Sunday, July 19, 2009

Phil Ochs: Comprehensible Picture of Revolt

Even though you can't expect to defeat the absurdity of the world, you must make that attempt. That's morality, that's religion. That's art. That's life.
-Phil Ochs


To make the idea of Revolution into a comprehensible image, or at least comprehensible to cynics for the sake of fluently engaging the issue, the use of poetry must burst through the dried-cementation of pure academic and philosophical conversation. Poetics have been, since the beginning of language, the means by which ideas take on shape outside of collective approval or rejection, which is to say, escape the confines of operating within a social institution. Poetics is the seemingly pointless, psychotherepudical, commonly written off mode of language, on account of its tendency to be idealistic or detached from what is "real." However, the stories of such poets as Phil Ochs may be worth citing in order to dissuade quick judgments about the validity of poetic language, as they just might be a way for making today's talk of Revolution comprehensible to the cynic.

Phil Ochs was a journalist. He wrote in order to convey information to a public that needed to know what was going on. Non-fiction was his initial area of expertise, but his passion for folk songs fused with his passion for political discourse, allowing him to become a powerhouse of political folk music creation during the 1960s. He was admired by many for being able to portray the real via the fantastic.

Towards the end of his career as a singer/songwriter, Ochs began increasingly paranoid that the FBI was tracking him. Ochs' friends and family expressed their concern for him, encouraging him to take time off, but after he was strangled while travelling in Africa, Ochs was certain that people were out to get him.
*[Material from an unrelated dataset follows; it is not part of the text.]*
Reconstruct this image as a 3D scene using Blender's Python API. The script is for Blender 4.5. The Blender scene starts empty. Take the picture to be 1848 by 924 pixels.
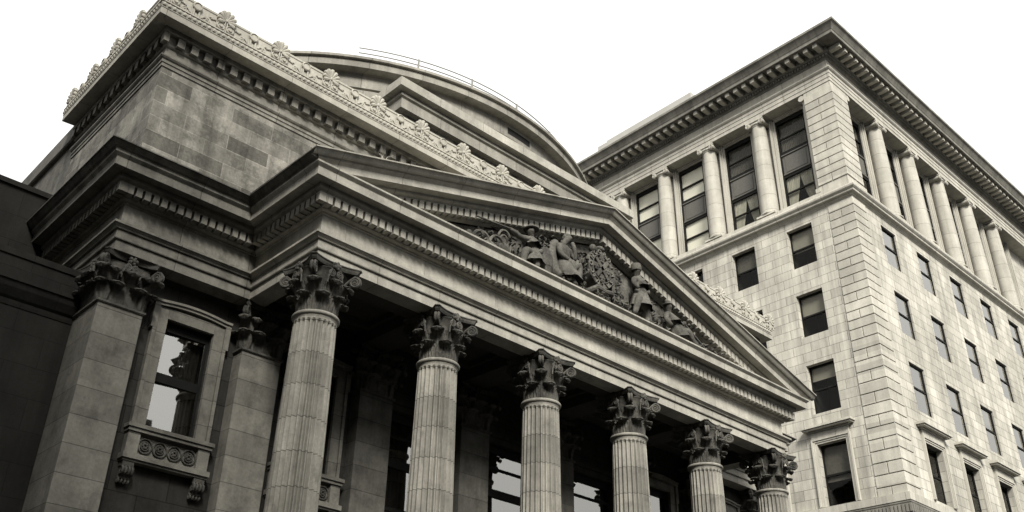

His increasing paranoia led to his suicide, after which it was learned that an FBI report had accumulated all along, just as Ochs had feared.



In a building of gold, with riches untold,
lived the families on which the country was founded.
And the merchants of style, with their vain velvet smiles,
were there, for they also were hounded.
And the soft middle class crowded in to the last,
for the building was fully surrounded.
And the noise outside was the ringing of revolution.

-Phil Ochs, "The Ringing of Revolution"

Oh I am just a student, sir, and only want to learn;
But it's hard to read through the risin' smoke of the books that you like to burn,
So I'd like to make a promise and I'd like to make a vow,
That when I've got something to say, sir, I'm gonna say it now.

-Phil Ochs, "I'm Going to Say It Now"

This idea that poetics aestheticizes serious ideas is nothing new, but stories like Ochs' need to be remembered. Poets, by confronting ideas that may be controversial, generate the aesthetic and accessible, making culture the megaphone for the communication between classes that eventually become so far apart that they are alien to one another. Phil Ochs' story should be remembered if free speech is to survive what Karl Marx says is the inevitable Revolution that occurs within societies that put their rich obscenely high above their poor.